Parish of Kilmurry Ibrickan (a)

                                                                                                                         8th November 1839.

Dear Sir,
The next parish to which I have to direct my attention is Kilmurry Ibrickan, that is, the Church of the Blessed Virgin in the Barony of Ibrickan, the latter part of the name being added to distinguish it from Kilmurry Mac Mahon in the Parish of Clonderala. This extensive Parish is bounded on the west by the ocean, on the east by the Barony of Islands and has the Parish of Kilfarboy to the north and that of Kil-Mac-Duane to the south.

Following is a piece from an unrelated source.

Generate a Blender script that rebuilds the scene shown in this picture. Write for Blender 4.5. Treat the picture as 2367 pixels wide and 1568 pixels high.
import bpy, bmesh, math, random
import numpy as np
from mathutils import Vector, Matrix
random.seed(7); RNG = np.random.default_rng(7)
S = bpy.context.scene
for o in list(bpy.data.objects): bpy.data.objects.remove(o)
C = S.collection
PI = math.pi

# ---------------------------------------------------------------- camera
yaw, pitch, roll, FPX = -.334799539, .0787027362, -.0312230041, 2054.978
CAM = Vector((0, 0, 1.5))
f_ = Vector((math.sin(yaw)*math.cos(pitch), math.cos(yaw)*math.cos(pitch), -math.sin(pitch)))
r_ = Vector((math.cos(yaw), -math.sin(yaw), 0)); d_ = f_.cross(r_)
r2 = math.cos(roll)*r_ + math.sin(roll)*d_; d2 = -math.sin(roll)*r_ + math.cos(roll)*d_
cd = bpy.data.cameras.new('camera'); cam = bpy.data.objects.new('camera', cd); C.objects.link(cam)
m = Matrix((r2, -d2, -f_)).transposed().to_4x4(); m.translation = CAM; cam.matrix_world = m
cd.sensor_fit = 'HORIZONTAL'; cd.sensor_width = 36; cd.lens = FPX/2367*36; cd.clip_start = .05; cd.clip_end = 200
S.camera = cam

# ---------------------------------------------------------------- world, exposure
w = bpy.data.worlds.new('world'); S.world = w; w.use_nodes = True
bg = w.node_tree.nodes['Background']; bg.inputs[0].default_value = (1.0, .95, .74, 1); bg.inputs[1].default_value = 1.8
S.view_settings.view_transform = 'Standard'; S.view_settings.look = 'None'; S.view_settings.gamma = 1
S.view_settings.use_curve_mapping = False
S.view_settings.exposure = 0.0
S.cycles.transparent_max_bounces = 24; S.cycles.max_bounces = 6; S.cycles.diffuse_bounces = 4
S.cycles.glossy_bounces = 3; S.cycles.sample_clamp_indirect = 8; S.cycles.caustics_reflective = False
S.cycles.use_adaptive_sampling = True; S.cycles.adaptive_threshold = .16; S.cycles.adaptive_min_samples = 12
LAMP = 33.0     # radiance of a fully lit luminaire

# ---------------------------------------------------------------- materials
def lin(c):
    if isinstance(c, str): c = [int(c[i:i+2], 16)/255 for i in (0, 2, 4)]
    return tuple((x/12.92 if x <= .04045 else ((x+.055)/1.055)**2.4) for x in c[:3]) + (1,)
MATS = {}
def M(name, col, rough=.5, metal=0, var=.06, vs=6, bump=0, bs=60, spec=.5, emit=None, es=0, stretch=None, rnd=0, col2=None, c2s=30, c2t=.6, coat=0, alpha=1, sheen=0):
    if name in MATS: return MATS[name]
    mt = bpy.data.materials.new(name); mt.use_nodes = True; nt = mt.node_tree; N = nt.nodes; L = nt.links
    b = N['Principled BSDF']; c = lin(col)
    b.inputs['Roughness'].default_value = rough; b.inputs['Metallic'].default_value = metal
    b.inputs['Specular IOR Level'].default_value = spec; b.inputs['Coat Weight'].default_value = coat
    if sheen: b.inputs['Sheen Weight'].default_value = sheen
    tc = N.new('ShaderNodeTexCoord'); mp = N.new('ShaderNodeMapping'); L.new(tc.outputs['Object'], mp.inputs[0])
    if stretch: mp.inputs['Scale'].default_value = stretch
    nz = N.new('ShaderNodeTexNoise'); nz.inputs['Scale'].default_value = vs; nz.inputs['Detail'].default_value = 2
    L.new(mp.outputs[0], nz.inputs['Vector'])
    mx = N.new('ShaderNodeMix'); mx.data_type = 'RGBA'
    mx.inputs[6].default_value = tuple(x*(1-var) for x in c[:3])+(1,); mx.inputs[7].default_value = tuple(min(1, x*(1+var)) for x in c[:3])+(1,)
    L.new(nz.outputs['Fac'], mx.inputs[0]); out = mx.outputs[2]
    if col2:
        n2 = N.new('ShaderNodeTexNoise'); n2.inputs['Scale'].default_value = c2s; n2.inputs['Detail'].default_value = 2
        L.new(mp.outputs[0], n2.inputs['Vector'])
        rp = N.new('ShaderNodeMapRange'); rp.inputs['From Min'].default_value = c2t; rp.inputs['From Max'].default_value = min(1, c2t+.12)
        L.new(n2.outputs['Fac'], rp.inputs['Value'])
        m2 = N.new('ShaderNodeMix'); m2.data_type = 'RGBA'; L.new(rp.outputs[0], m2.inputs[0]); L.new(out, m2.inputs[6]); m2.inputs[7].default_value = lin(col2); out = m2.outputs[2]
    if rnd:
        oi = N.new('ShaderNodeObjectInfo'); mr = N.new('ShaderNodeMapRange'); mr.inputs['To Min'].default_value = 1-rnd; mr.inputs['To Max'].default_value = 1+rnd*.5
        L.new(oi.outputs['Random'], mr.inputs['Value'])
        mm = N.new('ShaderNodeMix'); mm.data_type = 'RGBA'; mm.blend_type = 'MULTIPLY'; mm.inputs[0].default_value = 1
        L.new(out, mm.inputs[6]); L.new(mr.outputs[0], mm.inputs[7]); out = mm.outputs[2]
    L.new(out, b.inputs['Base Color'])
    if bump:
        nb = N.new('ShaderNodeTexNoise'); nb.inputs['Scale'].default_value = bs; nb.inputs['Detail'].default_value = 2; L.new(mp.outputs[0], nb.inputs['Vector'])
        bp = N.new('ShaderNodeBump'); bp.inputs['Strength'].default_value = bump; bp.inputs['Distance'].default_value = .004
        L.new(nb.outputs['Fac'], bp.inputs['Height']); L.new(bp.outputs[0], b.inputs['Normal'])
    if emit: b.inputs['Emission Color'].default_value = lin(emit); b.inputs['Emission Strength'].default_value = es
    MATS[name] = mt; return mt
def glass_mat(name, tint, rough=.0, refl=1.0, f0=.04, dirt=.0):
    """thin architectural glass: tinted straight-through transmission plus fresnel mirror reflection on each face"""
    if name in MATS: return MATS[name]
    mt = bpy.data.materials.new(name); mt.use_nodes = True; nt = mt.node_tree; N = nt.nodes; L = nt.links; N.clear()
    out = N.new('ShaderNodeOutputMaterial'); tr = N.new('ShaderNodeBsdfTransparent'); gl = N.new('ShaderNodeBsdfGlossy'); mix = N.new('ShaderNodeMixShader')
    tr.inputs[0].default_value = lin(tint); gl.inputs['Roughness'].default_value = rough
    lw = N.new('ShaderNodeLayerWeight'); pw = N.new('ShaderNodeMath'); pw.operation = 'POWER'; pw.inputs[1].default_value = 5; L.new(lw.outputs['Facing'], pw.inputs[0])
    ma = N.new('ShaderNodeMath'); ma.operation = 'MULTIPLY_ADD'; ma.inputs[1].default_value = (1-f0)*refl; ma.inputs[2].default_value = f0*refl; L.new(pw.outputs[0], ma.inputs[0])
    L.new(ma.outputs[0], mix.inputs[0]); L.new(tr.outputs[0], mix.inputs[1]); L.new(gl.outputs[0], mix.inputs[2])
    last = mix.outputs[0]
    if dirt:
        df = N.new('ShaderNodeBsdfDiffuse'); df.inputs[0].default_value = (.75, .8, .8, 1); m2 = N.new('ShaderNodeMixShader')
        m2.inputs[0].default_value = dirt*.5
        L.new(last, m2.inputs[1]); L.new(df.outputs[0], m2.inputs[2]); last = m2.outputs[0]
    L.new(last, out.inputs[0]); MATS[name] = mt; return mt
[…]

The old Church of Kilmurry measures in length eighty six feet six inches and in breadth twenty four feet four inches. The west gable is nearly perfect and contains a quadrangular window placed at the height of fourteen feet from the ground, measuring on the outside about three feet in height and ten inches in width. In the south wall close to the west gable there are two windows one placed over the other, the lower at the height of three feet from the ground and the upper about twelve feet. The former measures on the outside two feet six inches in height and six inches in width, and the higher window is nearly of the same dimensions. They are constructed of chipped stones. The same wall contains a pointed doorway placed at the distance of nineteen feet from the west gable and measuring in height on the inside six feet six inches, and in breadth three feet nine inches, and on the outside six feet in height and three in width. At the distance of fourteen feet six inches to the east of this doorway, in the same wall, there is a window, quadrangular inside and outside and measuring on the inside three feet nine inches by three feet eight inches, but broken on the outside. At the distance of ten feet from the east end there is a rude quadrangular doorway not stopped up with mason work. Within two feet of the east gable there is a pointed window of cut stone placed at the height of three feet six inches from the present level of the ground on the outside and measuring on the outside four feet six inches in height and eight inches in width.

The east gable is entirely destroyed and the north wall is featureless.

The side walls of this Church are about sixteen feet high and four feet two inches thick. The western part of it to the extent of twenty seven feet six inches is much more ancient than the remaining part. It is built of thin long flags from three to four feet in length and about three inches in thickness. The eastern part is built of larger stones, which were hammered.

This church, like all those dedicated to the Blessed Virgin in Ireland, is very modern and does not exhibit one ancient characteristic or feature.